Not that the movie is totally lacking. I kind of liked the big stick it to the man scene where Maximus got to reveal to the emperor that he was still alive and plotting his revenge. Also there is a scene when he wiped his snot on his dead wife’s toes.

But gimme a fuckin break pal, this movie is not the best thing since sliced bread or Ghost Dog and it will not stand the test of time. Maximus is not a great Badass because as far as I know he didn’t even do anything badass. In order to be a great Badass you gotta have one or more of these qualities: extraordinary fighting skills, unbearably powerful presence such as Clint Eastwood, cocky attitude and quiet but with occasional excellent comebacks, or just look really intimidating even while holding a violin or umbrella.

The only one Maximus has is (I think) the fighting skill, but I can’t tell what exactly he does so it’s not that impressive. I mean for all we know the guy is cheating. If the camera’s not gonna show specifically what he does then I’m not gonna get excited. Send us a better demo reel bud maybe we’ll talk.

Then there is junior, the bitchy tyrant villain. Alan Cumming played this exact same character better in Titus. He was funnier, eviler, and had better costumes. He was more faggy AND got more pussy. He’s a way better villain, and he’s not even the best villain in Titus! It would be one thing if Junior was supposed to be more realistic, but he’s not. He’s just a hammy villain like the rest of them. And he is no the guy from Titus. Sorry bud.

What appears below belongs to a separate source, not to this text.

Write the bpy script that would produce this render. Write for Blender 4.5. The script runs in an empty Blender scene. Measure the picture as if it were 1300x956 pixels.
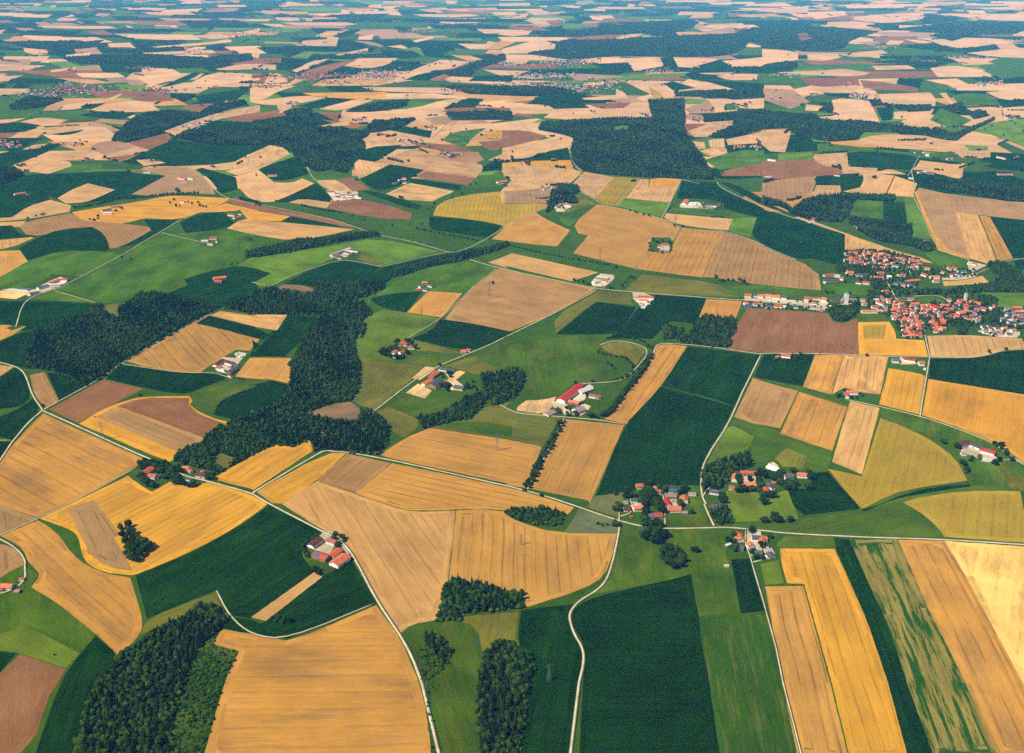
# ---- traced ground plan: survey coordinates in map tiles (origin x, origin y, scale) ----
TILES = {}
for _i, _x in enumerate((0, 320, 640, 970)):
    for _j, _y in enumerate((0, 210, 420, 630)):
        TILES['abcd'[_i] + str(_j)] = (_x, _y, 3.939)
TILES.update(zA=(170,570,13), zB=(370,660,13), zC=(480,420,9.286), zD=(680,470,10.83), zE=(775,600,11.82), zF=(885,575,8.125),
    zG=(900,660,11.82), zH=(1190,540,11.82), zI=(930,355,8.125), zJ=(1040,310,10), zK=(1160,310,9.286), zL=(1080,380,10.83),
    zM=(1180,380,10.83), zN=(1040,440,8.125), zO=(0,700,13.65), zP=(255,430,14.44), zQ=(0,340,11.82), zR=(740,330,10.83),
    zS=(680,225,13), zT=(800,240,10), zU=(410,300,8.667), zV=(400,220,8.125), zW=(100,180,5.909), zX=(1130,180,7.647), px=(0,0,1))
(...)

So – there’s not great characters, there’s not great action, add those two together in a gladiator picture and what you get is not a great gladiator picture. No offense to my boys Harry and Mo over there at the ain’t it cool news but the chances of them still thinking this is better than Alien two years from now is the same chance of me getting to meet Abraham Lincoln.

What I mean is there is no chance. (Abraham Lincoln is dead, he was assassinated by John Wilkes Boothe I believe, in a balcony.)

I guess gladiating is pretty cool though if you think about it, thanks guys.